Indeed. And the model makes this very clear too. On Netflix there is a button 'watch', while on iTunes and many others, the button says 'buy', 'purcase' etc. One implies a transaction, the other implies using already accessible content.


Might be the reason for Apple Arcade...because the buying-but-not-owning-business model is EOL


I doubt it is EOL. There is demand for "owning", so there is a business-model there. It might be shrinking or changing, but at least for a niche, it will stay.

For example e-books. I try to buy as many from the authors (or their publishers) themselves. Surprising how often an author sells their book themselves. DRM-free, almost always cheaper. Owned-by-me. As opposed to e.g. my "kobo", which I cannot backup and download for that inevitable moment that Rakuten/Kobo decides to close my account, "pivot" or stop offering services.


I’m reminded of a parody report noting Netflix was trialing a “browse only” plan, so you and your partner can argue endlessly about what to watch, but never have to make a choice.

[1] https://www.theonion.com/netflix-introduces-new-browse-endle...

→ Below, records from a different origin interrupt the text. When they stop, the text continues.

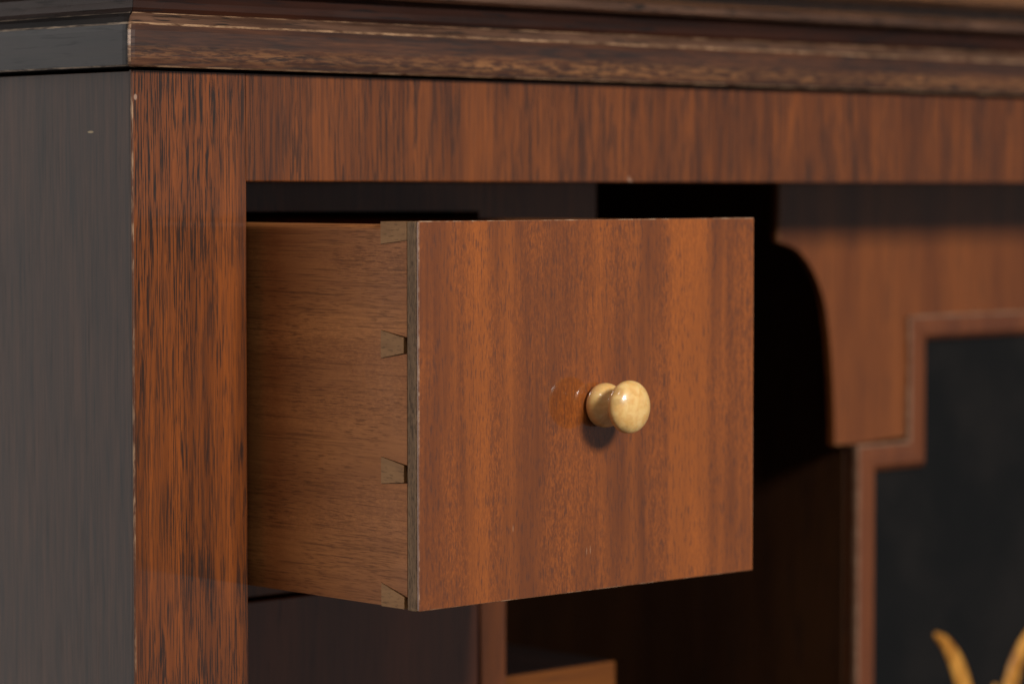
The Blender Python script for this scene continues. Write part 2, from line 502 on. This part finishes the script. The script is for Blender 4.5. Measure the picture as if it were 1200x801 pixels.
# ------------------------------------------------------------------ the fitted interior, 5 cm behind the frame
DX0, DX1 = 0.0405, 0.1690         # opening of the drawer
ARCH = [(0.3071, 1.1810), (0.3168, 1.1783), (0.3247, 1.1715), (0.3300, 1.1628), (0.3328, 1.1535), (0.3349, 1.1412), (0.3363, 1.1251), (0.3369, 1.1097)]
AX = 0.26355                      # the arch is symmetric about this line
TH = 0.0028
right_arc = catmull(ARCH, 8)
left_arc = [(2 * AX - x, z) for x, z in right_arc]
# board round the drawer opening, cut to the left half of the arch
pts = [(0.0185, 1.2075), (0.2200, 1.2075)] + left_arc + [(0.1798, 1.1097), (0.1798, 0.90), (0.1704, 0.90), (0.1704, 1.0), (0.1690, 1.0868), (0.1690, 1.1926), (0.0185, 1.1926)]
obj('face_board', prism(pts, 'XZ', YI, YI + 0.012, 0.0003), M['board'], cab)
# board over the stepped door, cut to the right half of the arch
DM = 0.49
mx = lambda x: 2 * DM - x
pts = [(0.3071, 1.2075)] + right_arc + [(0.3474, 1.1097), (0.3752, 1.1104), (0.3752, 1.1542), (mx(0.3752), 1.1542), (mx(0.3752), 1.1104), (mx(0.3474), 1.1097),
       (mx(0.3474), 0.90), (WID - 0.0185, 0.90), (WID - 0.0185, 1.2075)]
obj('face_board', prism(pts, 'XZ', YI, YI + TH, 0.0011, 3, 1), [M['board'], M['lit_edge_b']], cab)
# partitions, dust boards, pigeonhole linings
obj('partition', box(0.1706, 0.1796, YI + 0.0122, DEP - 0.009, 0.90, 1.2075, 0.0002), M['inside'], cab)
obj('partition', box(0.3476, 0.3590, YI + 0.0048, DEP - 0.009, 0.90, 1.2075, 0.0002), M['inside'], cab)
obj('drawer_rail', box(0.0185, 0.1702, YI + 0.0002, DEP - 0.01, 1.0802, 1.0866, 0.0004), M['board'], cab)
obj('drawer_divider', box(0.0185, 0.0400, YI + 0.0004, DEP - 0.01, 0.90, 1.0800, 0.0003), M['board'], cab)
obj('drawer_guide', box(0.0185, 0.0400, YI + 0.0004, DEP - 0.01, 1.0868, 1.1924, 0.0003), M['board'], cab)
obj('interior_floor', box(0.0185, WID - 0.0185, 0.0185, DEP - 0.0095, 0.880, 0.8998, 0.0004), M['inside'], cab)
blk = obj('step_block', box(0.1800, 0.2292, YI + 0.0022, 0.16, 0.955, 1.0457, 0.0004), M['dark'], cab)
obj('front_edge', box(0.1800, 0.2292, YI + 0.0002, YI + 0.0020, 0.955, 1.0456, 0.0004), M['block'], blk)
obj('pigeonhole_shelf', box(0.1798, 0.3474, YI + 0.013, DEP - 0.0095, 0.945, 0.9545, 0.0004), M['inside'], cab)

# the stepped door
door = empty('door', (DM, YI, 0.90))
door.parent = cab
door.location = Vector((DM, YI, 0.90)) - CAB
WORLD[door.name] = Vector((DM, YI, 0.90))


def stepped(xo, zl, xi, zt, zb):
    return [(xo, zb), (xo, zl), (xi, zl), (xi, zt), (mx(xi), zt), (mx(xi), zl), (mx(xo), zl), (mx(xo), zb)]


outer = stepped(0.3476, 1.1093, 0.3755, 1.1539, 0.902)
line = stepped(0.3487, 1.1082, 0.3766, 1.1528, 0.9031)
inner = stepped(0.3604, 1.0988, 0.3879, 1.1445, 0.912)


def ring(o, i, prof):
    """stepped band between two matching outlines; prof = (fraction from o to i, y)"""
    bm = bmesh.new()
    loops = []
    for t, y in prof:
        loops.append([bm.verts.new((a[0] + (b[0] - a[0]) * t, y, a[1] + (b[1] - a[1]) * t)) for a, b in zip(o, i)])
    for a, b in zip(loops, loops[1:] + loops[:1]):
        k = len(a)
        for j in range(k):
            bm.faces.new((a[j], a[(j + 1) % k], b[(j + 1) % k], b[j]))
    return bm


obj('stringing', ring(outer, line, [(0, YI + 0.0008), (0, YI - 0.0012), (0.25, YI - 0.0017), (0.75, YI - 0.0017), (1, YI - 0.0012), (1, YI + 0.0008)]), M['string'], door)
obj('door_frame', ring(line, inner, [(0.004, YI + 0.0046), (0.004, YI - 0.0012), (0.35, YI - 0.0016), (0.72, YI - 0.0010), (0.92, YI + 0.0010), (1, YI + 0.0030), (1, YI + 0.0046)]),
    M['frame'], door)
panel_pts = stepped(0.3600, 1.0992, 0.3875, 1.1449, 0.9115)
obj('door_panel', prism(panel_pts, 'XZ', YI + 0.0042, YI + 0.0150), M['lacquer'], door)


def leaf(center, widths, name='gilt_leaf'):
    """gilded blade in low relief on the lacquer: centre line and half widths in the panel plane"""
    pts = catmull(center, 8)
    bm = bmesh.new()
    rows = []
    k = len(pts)
    for i, p in enumerate(pts):
        a, b = pts[max(i - 1, 0)], pts[min(i + 1, k - 1)]
        t = Vector((b[0] - a[0], b[1] - a[1])).normalized()
        nn = Vector((-t.y, t.x))
        u = i / (k - 1) * (len(widths) - 1)
        j = min(int(u), len(widths) - 2)
        w = widths[j] + (widths[j + 1] - widths[j]) * (u - j)
        row = []
        for s, y in ((-1, 0.0002), (-0.7, -0.0006), (0, -0.0010), (0.7, -0.0006), (1, 0.0002)):
            q = Vector(p) + nn * w * s
            row.append(bm.verts.new((q.x, YI + 0.0042 + y, q.y)))
        rows.append(row)
    for a, b in zip(rows, rows[1:]):
        for j in range(4):
            bm.faces.new((a[j], a[j + 1], b[j + 1], b[j]))
        bm.faces.new((a[4], a[0], b[0], b[4]))
    bm.faces.new(rows[0])
    bm.faces.new(rows[-1])
    return obj(name, bm, M['gold'], door, smooth=True)


GX = 0.4285
L1 = [(0.3975, 1.0372), (0.4040, 1.0330), (0.4105, 1.0250), (0.4155, 1.0140), (0.4185, 1.0020), (0.4200, 0.9880)]
wd = [0.0010, 0.0029, 0.0042, 0.0049, 0.0050, 0.0044]
leaf(L1, wd)
leaf([(2 * GX + 0.0005 - x, z - 0.002) for x, z in L1], wd)
leaf([(0.4330, 1.0150), (0.4325, 1.0080), (0.4310, 0.9960), (0.4300, 0.9860)], [0.0008, 0.0024, 0.0030, 0.0030])

# ------------------------------------------------------------------ the drawer, pulled out 11.6 cm
X0, X1, YF, Z0, Z1 = 0.0413, 0.1678, -0.0660, 1.0910, 1.1911
LAP, FT, SD, LEN = -0.0616, -0.0513, 0.0085, 0.155
DR = Vector(((X0 + X1) / 2, 0.04, Z0))
dr = empty('small_drawer', DR, 'small mahogany drawer pulled well out of its opening, with dovetailed side and pale knob', 'drawer')
front = obj('drawer_front', box(X0, X1, YF + 0.0009, LAP, Z0, Z1 - 0.0001, 0.00015, 1), M['lap'], dr)
obj('front_veneer', box(X0 + 0.0001, X1, YF, YF + 0.00085, Z0 + 0.0001, Z1, 0.00024, 2, 1), [M['drawer'], M['worn_d']], front)
obj('front_core', box(X0 + SD + 0.0002, X1 - SD - 0.0002, LAP + 0.00005, FT, Z0 + 0.0003, Z1 - 0.0004, 0.0003), M['lap'], front)
# half-blind dovetails: tails are cut in the side board, pins belong to the front
NY, NF = FT, LAP + 0.0002        # inner end and front end of the pin sockets
sz0, sz1 = Z0 + 0.0004, Z1 - 0.0010
PINS = [(1.1628, 1.1556, 1.1612, 1.1572), (1.1300, 1.1231, 1.1283, 1.1239)]   # (top, bottom) at the inner end, (top, bottom) at the front end
TOPP = (1.1851, 1.1862)          # underside of the top half pin, inner / front
BOTP = (1.0972, 1.0943)          # upper side of the bottom half pin, inner / front
g = 0.00014
side = [(LEN, sz0), (LEN, sz1), (NY + g, sz1), (NY + g, TOPP[0] - g), (NF, TOPP[1] - g)]
for a, b, c, d in PINS:
    side += [(NF, c + g), (NY + g, a + g), (NY + g, b - g), (NF, d - g)]
side += [(NF, BOTP[1] + g), (NY + g, BOTP[0] + g), (NY + g, sz0)]
bm = prism(side, 'YZ', X0 + 0.0001, X0 + SD, 0.0)
es = [e for e in bm.edges if all(abs(v.co.z - sz1) < 1e-6 for v in e.verts) and abs(e.verts[0].co.y - e.verts[1].co.y) > 0.05]
do_bevel(bm, es, 0.0017, 4, -1)
obj('drawer_side', bm, M['side'], dr)
pin = lambda p: obj('dovetail_pin', prism(p, 'YZ', X0 - 0.00003, X0 + SD - 0.0004), M['pin'], front)
pin([(NY, Z1 - 0.0002), (LAP + 0.0001, Z1 - 0.0002), (LAP + 0.0001, TOPP[1]), (NY, TOPP[0])])
for a, b, c, d in PINS:
    pin([(NY, a), (NF + 0.0012, c), (NF + 0.0012, d), (NY, b)])
pin([(NY, BOTP[0]), (NF + 0.0011, BOTP[1]), (NF + 0.0011, Z0 + 0.0002), (NY, Z0 + 0.0002)])
obj('drawer_side', box(X1 - SD, X1 - 0.0001, LAP + 0.0001, LEN, sz0, sz1, 0.0012, 3, -1, lambda c: c.z > sz1 - 0.001), M['side'], dr)
obj('drawer_back', box(X0 + SD + 0.0002, X1 - SD - 0.0002, LEN - 0.008, LEN, sz0 + 0.004, sz1 - 0.004, 0.0006), M['side'], dr)
obj('drawer_bottom', box(X0 + SD + 0.0002, X1 - SD - 0.0002, FT + 0.0002, LEN - 0.0083, Z0 + 0.004, Z0 + 0.008, 0.0002), M['side'], dr)

KN = [(0.0, 0.0044), (0.0003, 0.0052), (0.0010, 0.0058), (0.0020, 0.00605), (0.0030, 0.00600), (0.0040, 0.0057), (0.0049, 0.0051), (0.0055, 0.0044), (0.0060, 0.0036),
      (0.0065, 0.0032), (0.0070, 0.0029), (0.0076, 0.0030), (0.0082, 0.0036), (0.0088, 0.0048), (0.0094, 0.0059), (0.0101, 0.0067), (0.0109, 0.00712), (0.0117, 0.00715),
      (0.0125, 0.0069), (0.0133, 0.0062), (0.0140, 0.0051), (0.01455, 0.0036), (0.0149, 0.0018), (0.0150, 0.0)]
KP = (0.1062, YF, 1.1411)


def knob(parent, at):
    o = obj('knob', lathe(KN, at), M['knob'], parent, origin=at, smooth=True)
    return o


knob(dr, KP)

# the closed drawer below it
LD = Vector(((X0 + X1) / 2, 0.12, 0.9790))
ld = empty('small_drawer', LD, 'closed dark drawer in the shade directly below the pulled-out drawer', 'drawer')
obj('drawer_front', box(X0, 0.1685, YI, YI + 0.014, 0.9790, 1.0790, 0.0005), M['closed'], ld)
obj('drawer_side', box(X0, X0 + SD, YI + 0.0142, 0.27, 0.9795, 1.0780, 0.0005), M['side'], ld)
obj('drawer_side', box(X1 - SD, X1, YI + 0.0142, 0.27, 0.9795, 1.0780, 0.0005), M['side'], ld)
obj('drawer_back', box(X0 + SD, X1 - SD, 0.262, 0.27, 0.9800, 1.0750, 0.0005), M['side'], ld)
obj('drawer_bottom', box(X0 + SD, X1 - SD, YI + 0.0142, 0.2618, 0.983, 0.987, 0.0002), M['side'], ld)
knob(ld, (0.105, YI, 1.029))
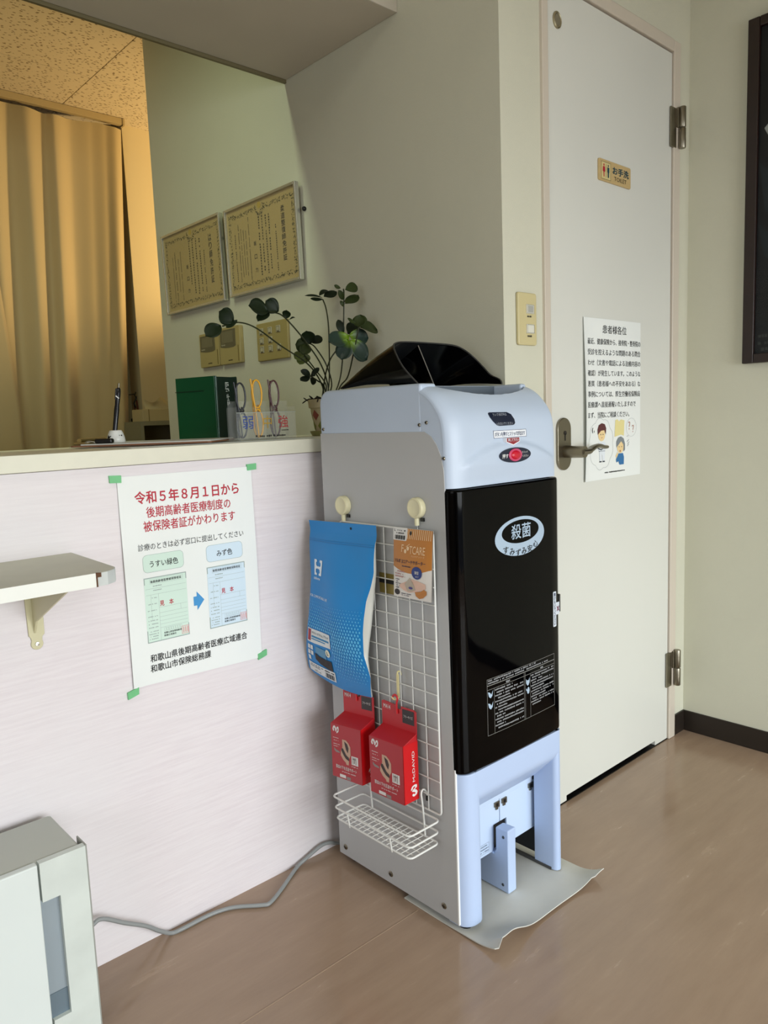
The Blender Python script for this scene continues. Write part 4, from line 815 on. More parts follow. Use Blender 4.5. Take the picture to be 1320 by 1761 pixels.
    # plastic hanger
    hk = spline([Tm(XB - 0.004, 1.104, 0.430), Tm(XB - 0.004, 1.104, 0.452), Tm(XB - 0.004, 1.101, 0.462), Tm(XB - 0.004, 1.106, 0.469), Tm(XB - 0.004, 1.114, 0.466), Tm(XB - 0.004, 1.116, 0.458)], 4)
    MB().tube(hk, 0.0024, 8, flat=0.7).build('hanger', mat('hanger_red', '#c4202a', 0.35), r, smooth=60)
red_box(0.0, 0.0, -0.04, 'red supporter box hanging nearer the cabinet front, header fully in view')
red_box(0.128, -0.006, -0.10, 'red supporter box partly tucked under the blue pouch')
# pale plastic strip holding the front box
ys = thing('hanging_strip', 'pale yellow plastic strip hook above the front red box', 'strip', (1.02, 1.105, 0.46))
yp = mat('strip_yellow', '#d9cf97', 0.4)
MB().box(1.0175, 1.0195, 1.1015, 1.1085, 0.462, 0.512).build('strap', yp, ys, bevel=0.0006, seg=1)
MB().tube(spline([(1.0185, 1.105, 0.510), (1.0185, 1.105, 0.5155), (1.022, 1.105, 0.5170), (1.0265, 1.105, 0.514), (1.0275, 1.105, 0.508)], 4), 0.0018, 8).build('upper_hook', yp, ys, smooth=60)
MB().tube(spline([(1.0185, 1.104, 0.463), (1.016, 1.106, 0.459), (1.0125, 1.112, 0.4585), (1.011, 1.1165, 0.463)], 4), 0.0020, 8).build('lower_hook', yp, ys, smooth=60)

# ------------------------------------------------------------------ wire basket
wbk = thing('wire_basket', 'shallow white wire basket hooked to the bottom of the grid panel', 'basket', (0.98, 1.12, 0.187))
BX0, BX1, BY0, BY1 = 0.937, 1.021, 1.000, 1.236
def ringb(z, d, r_=0.0021):
    pts = rrect(BX0 + d, BX1, BY0 + d, BY1 - d, 0.010, 4); return MB().tube([(x, y, z) for x, y in pts], r_, 8, closed=True)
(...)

And crucially, from the consumer's perspective, this isn't unreasonable. Unless you watch only rarely, you probably aren't paying anything like the full market price of a permanent copy of each movie or TV show you watch on Netflix, just as in days gone by you paid much less when you rented a movie on tape from the video store instead of buying. You might rationally prefer to pay a smaller amount for library-style access to a large pool of content for a certain period rather than the full purchase price of every specific piece of content you watch, and in that case, the deal is in your interests as well as Netflix's. Now, if a supplier started charging around the same amount as a full purchase would have cost but still strongly restricted the associated use of the content, that would start to look abusive.